In the decade in which Lang began producing his Fairy Books, Joseph Jacobs issued English Fairy Tales (1890) and More English Fairy Tales (1894), which were followed by Celtic Fairy Tales (1892, 1894) and Indian Fairy Tales (1892). Ultimately, however, Lang’s fairy tales, with their more accessible prose style, carried the day.

The nineteenth century had also seen a return to tales about fairies. John Ruskin can be said to have initiated the movement with his extraordinary fantasy, The King of the Golden River (1851). The story’s three protagonists - Hans, Schwartz and Gluck - suggest the book’s Germanic imaginative ancestry, while its elaborate plot and magical devices link it to French tales about fairies that flourished in the seventeenth and eighteenth centuries.
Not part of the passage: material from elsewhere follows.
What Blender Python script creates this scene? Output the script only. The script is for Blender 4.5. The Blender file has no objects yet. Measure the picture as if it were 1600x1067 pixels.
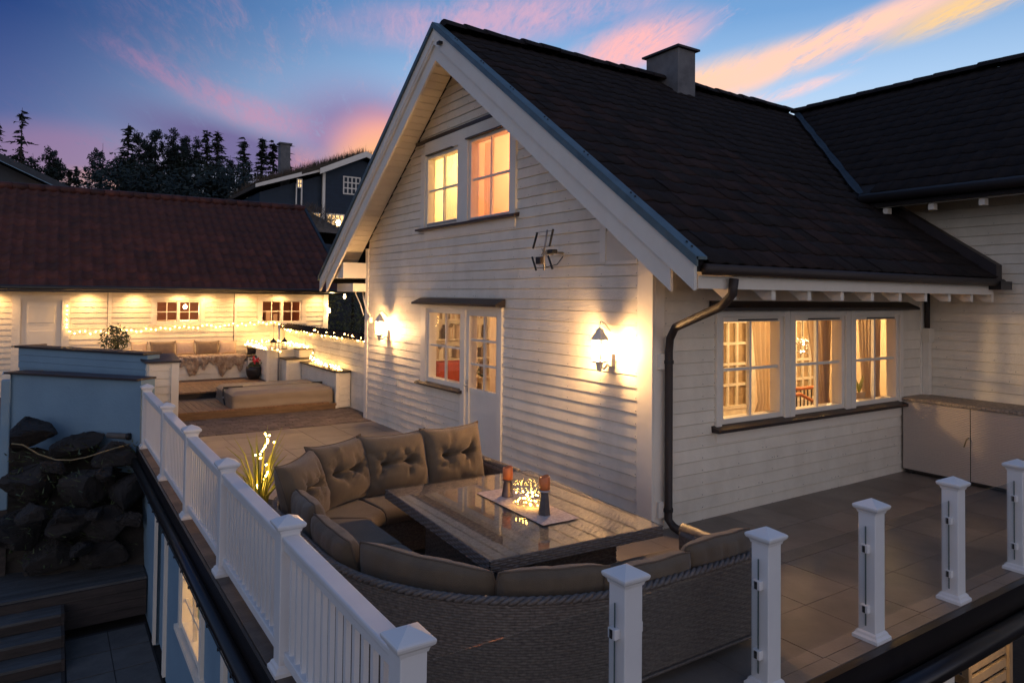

Charles Kingsley’s The Water-Babies (1863), another quasi-fairy tale, united adventure tale qualities to fairyland characteristics and ‘seems like a prospectus for future generations of children’s fiction’ (Carpenter 1985: 38). The alternative reality it delineated came alive in George MacDonald’s classic tales about slightly allegorised fairy-tale-like worlds in At the Back of the North Wind (1871), The Princess and the Goblin (1872) and The Princess and Curdie (1882). With these books, nineteenth-century tales about fairies had transformed themselves into forms that would serve as models for nineteenth- and twentieth-century high fantasy.

In the twentieth century, fairy tales in Britain’s children’s literature derived largely from the canon established in the nineteenth century. Modern fairy tales of that pattern can be said to have originated with ‘Uncle David’s Nonsensical Story’ in Catherine Sinclair’s Holiday House (1839) (Townsend 1974: 93).